O leitor que usou o verbo “fingir” pode até ter dado um chute. Sem ter lido o artigo, supôs que fosse fingimento. Se leu, pior: passou atestado de incapacidade cognitiva em causa própria.
Santos e canalhas
Cartas de leitores são curtas, fáceis de ler. Na internet, muita gente “abre” a seção de Comentários antes de ler o texto comentado. E, sem lê-lo, pode fabricar dele uma imagem totalmente distorcida. “Quem conta um conto aumenta um ponto” etc.
Aconteceu neste Observatório, ao pé de artigo sobre o livro Gracias a la vida (ver “Denúncias e reflexões de Cid Benjamin”).
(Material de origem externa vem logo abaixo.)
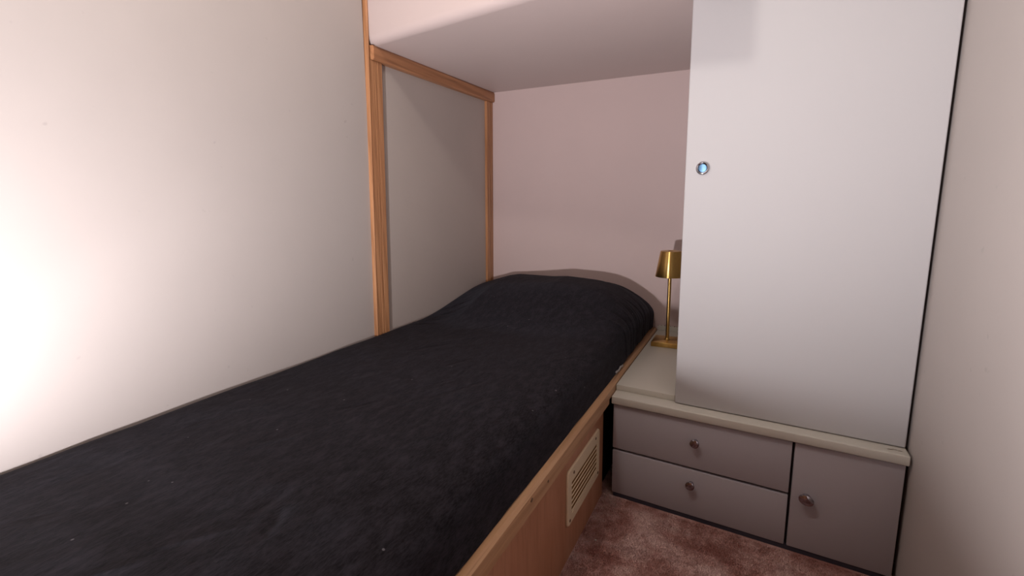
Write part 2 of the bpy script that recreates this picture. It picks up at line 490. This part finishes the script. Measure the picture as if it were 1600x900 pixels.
dr = bm_obj('cabinet_door', slab(XD + .003, XE - .003, F, F - .019, .0145, .2985, .002, 2), 'drawer', cab, True)
knob(1.275, .163, dr, F, .0165, .82, .024, math.radians(-18), 1.05)
# chipped paint on the worktop's right end
bm = bmesh.new()
for dx, dyy, s in ((0, 0, .004), (.010, .003, .0025), (.018, .001, .003), (.006, .006, .002)):
    x = 1.428 + dx; y = fy(x, F + .010) + .020 + dyy
    vs = [bm.verts.new((x + s * math.cos(a) * 1.6, y + s * .5 * math.sin(a), .3265 + .0002)) for a in [j * math.pi / 3 + s * 90 for j in range(6)]]
    bm.faces.new(vs)
bm_obj('paint_chip', bm, 'screw', cab)

# ------------------------------------------------------------------ raised board left of the wardrobe
bd = empty('shelf_board', (.85, -.36, .3264), 'raised cream board on the low cabinet between bed and wardrobe', 'shelf')
bm_obj('board', prism([(.7685, fy(.768, .708)), (.9420, fy(.942, .708)), (.942, -.0045), (.7685, -.0045)], .3265, .3440, .0010, 2), 'cream', bd, True)
bm = bmesh.new(); top = []; n = 26
rr_ = random.Random(8)
for i in range(n + 1):
    x = .7690 + (.942 - .769) * i / n
    h = .3645 + rr_.uniform(-.0012, .0012)
    top.append([bm.verts.new(p) for p in ((x, -.0135, .3442), (x, -.0135 + rr_.uniform(0, .0006), h - .001), (x, -.0115, h), (x, -.0045, h), (x, -.0045, .3442))])
for A, B in zip(top, top[1:]):
    for k in range(5): bm.faces.new((A[k], A[(k + 1) % 5], B[(k + 1) % 5], B[k]))
bm.faces.new(top[0]); bm.faces.new(top[-1][::-1])
bm_obj('upstand', bm, 'cream', bd)
bm = bmesh.new()
for i in range(13):
    x = .772 + i * .0125 + rr_.uniform(-.003, .003); l = rr_.uniform(.002, .006)
    box(x, x + l, -.0118 - .0004, -.0112, .3642 - rr_.uniform(.0005, .003), .3662, 0, 1, bm)
sc = bm_obj('sealant_crumb', bm, 'screw', bd); sc['kind'] = 'stuff'

# ------------------------------------------------------------------ wardrobe
C0 = .722
ward = empty('wardrobe', (1.2, -.36, .3264), 'tall flat grey-white wardrobe standing on the cream cabinet top', 'wardrobe')
XA, XB = .9435, 1.4595
bm_obj('carcass', prism([(XA + .004, fy(XA, C0 - .021)), (XB - .002, fy(XB, C0 - .021)), (XB - .002, -.004), (XA + .004, -.004)], .3268, 1.3845), 'lacquer', ward)
bm_obj('upper_carcass', prism([(.9595, fy(XA, C0 - .021)), (XB - .002, fy(XB, C0 - .021)), (XB - .002, -.004), (.9595, -.004)], 1.3846, ZC - .003), 'lacquer', ward)
def wdoor():
    pts = [(XA, fy(XA, C0)), (XB, fy(XB, C0)), (XB, fy(XB, C0 - .019)), (XA, fy(XA, C0 - .019))]
    bm = prism(pts, .3282, 1.3835, .0035, 3)
    return bm_obj('wardrobe_door', bm, 'lacquer', ward, True)
wd = wdoor()
# the part of the door that rises beside the soffit
bm_obj('wardrobe_door_upper', prism([(.9605, fy(.9605, C0)), (XB, fy(XB, C0)), (XB, fy(XB, C0 - .019)), (.9605, fy(.9605, C0 - .019))], 1.3845, ZC - .01), 'lacquer', ward)
def lathe_on_door(name, prof, x, z, mat, parent, seg=40):
    bm = lathe(prof, seg); ang = math.atan(G); ca, sa = math.cos(ang), math.sin(ang)
    for v in bm.verts:
        lx, lz, ly = v.co.x, v.co.y, -v.co.z
        v.co = Vector((x + lx * ca - ly * sa, fy(x, C0) + lx * sa + ly * ca, z + lz))
    return bm_obj(name, bm, mat, parent, True)
lk = lathe_on_door('lock', [(.0170, 0), (.0172, .002), (.0160, .0048), (.0140, .0060), (.0122, .0052), (.0116, .0020), (.0114, .0008)], .987, .973, 'chrome', wd)
lk['label'] = 'round chrome push lock'
lathe_on_door('lock_barrel', [(.0108, .0006), (.0108, .0030), (.0098, .0042), (.004, .0046)], .987, .973, 'lockface', lk)

# ------------------------------------------------------------------ brass table lamp
lp = empty('table_lamp', (.837, -.205, .3442), 'slim brushed brass table lamp with tapered metal shade', 'lamp')
LX, LY = .840, -.212
bm_obj('lamp_base', box(.788, .892, -.266, -.160, .3444, .3625, .0015, 2), 'brass', lp, True)
bm = lathe([(.0120, .3627), (.0118, .3645), (.0085, .3665), (.0068, .370), (.0066, .372), (.0066, .668)], 32)
for v in bm.verts: v.co.x += LX; v.co.y += LY
bm_obj('pole', bm, 'brass', lp, True)
bm = lathe([(.0522, .608), (.0530, .6078), (.0534, .6085), (.0378, .7018), (.0365, .7038), (.010, .7042), (.010, .7030), (.0360, .7026), (.0368, .7010), (.0522, .6085)], 72)
for v in bm.verts: v.co.x += LX; v.co.y += LY
bm_obj('lamp_shade', bm, 'brass', lp, True)
bm = lathe([(.020, .660), (.024, .6605), (.024, .669), (.012, .6702)], 32)
for v in bm.verts: v.co.x += LX; v.co.y += LY
bm_obj('lamp_head', bm, 'brass', lp, True)

# ------------------------------------------------------------------ carpet pile (uncountable tufts)
def pile():
    rng = np.random.default_rng(4); n = 150000
    x = rng.uniform(.70, XR - .003, n * 2); y = rng.uniform(-1.75, -.60, n * 2)
    ok = ~((y > -.757 + G * (x - .75)) & (x > .765)) & ~((x < .747) & (y < -.762)) & (x < XR - .003)
    x, y = x[ok][:n], y[ok][:n]; n = len(x)
    h = rng.uniform(.003, .006, n); a = rng.uniform(0, 2 * np.pi, n); wd_ = .0009
    lx, ly = rng.normal(0, .0022, n), rng.normal(0, .0022, n)
    c, s = np.cos(a) * wd_, np.sin(a) * wd_
    V = np.empty((n, 3, 3)); z0 = np.zeros(n)
    V[:, 0] = np.stack([x - c, y - s, z0], 1); V[:, 1] = np.stack([x + c, y + s, z0], 1); V[:, 2] = np.stack([x + lx, y + ly, h], 1)
    me = bpy.data.meshes.new('carpet_pile')
    me.vertices.add(n * 3); me.vertices.foreach_set('co', V.ravel())
    me.loops.add(n * 3); me.loops.foreach_set('vertex_index', np.arange(n * 3))
    me.polygons.add(n); me.polygons.foreach_set('loop_start', np.arange(n) * 3); me.polygons.foreach_set('loop_total', np.full(n, 3))
    me.update(); me.validate()
    o = link('carpet_pile', me, 'carpet', floor); o['kind'] = 'stuff'
pile()
bm = bmesh.new(); bmesh.ops.create_icosphere(bm, subdivisions=1, radius=.0035)
for v in bm.verts: v.co = Vector((.790 + v.co.x, -.985 + v.co.y * .8, .0105 + v.co.z * .7))
o = bm_obj('lint_crumb', bm, 'cream'); o['label'] = 'tiny pale crumb lying on the rose carpet near the bed'; o['category'] = 'crumb'
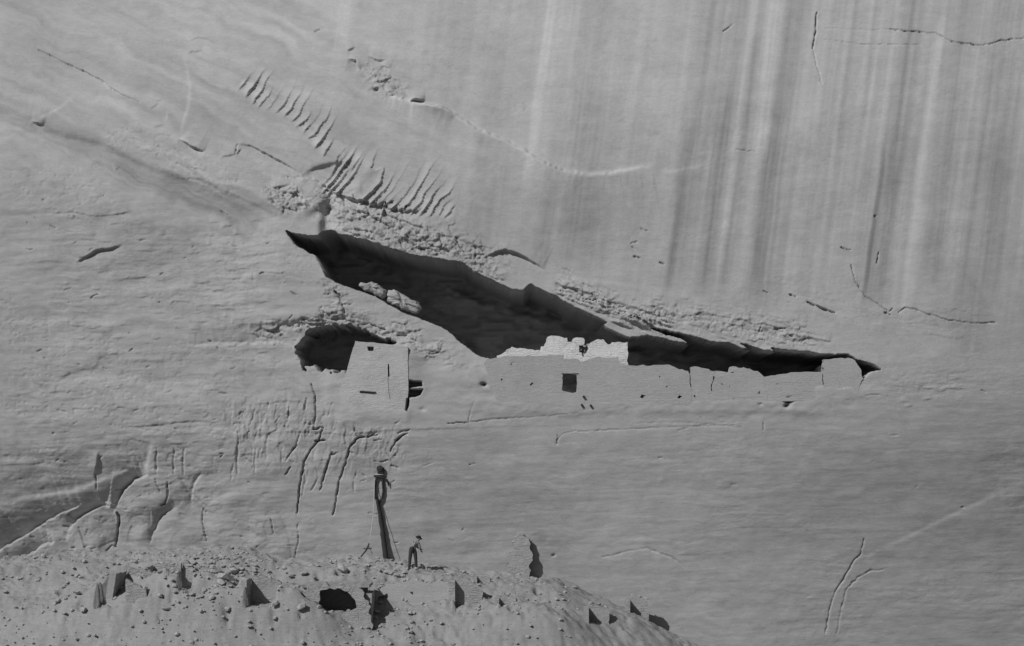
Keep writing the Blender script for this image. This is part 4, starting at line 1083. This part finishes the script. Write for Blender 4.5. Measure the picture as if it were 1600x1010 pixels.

O leitor Dante Caleffi abre seu comentário com a frase “Cada época produz seu ‘Cabo Anselmo’”, a meu ver infamemente injuriosa. Escrevi-lhe duas vezes para saber se minha interpretação estava correta – seria uma injúria contra Cid Benjamin. Caleffi não respondeu.
Seja lá o que for, é inaceitável. Na menos ruim das hipóteses, uma insinuação covarde. De vez em quando é preciso dizer: leitores são tão santos ou tão canalhas quanto qualquer outro de nós.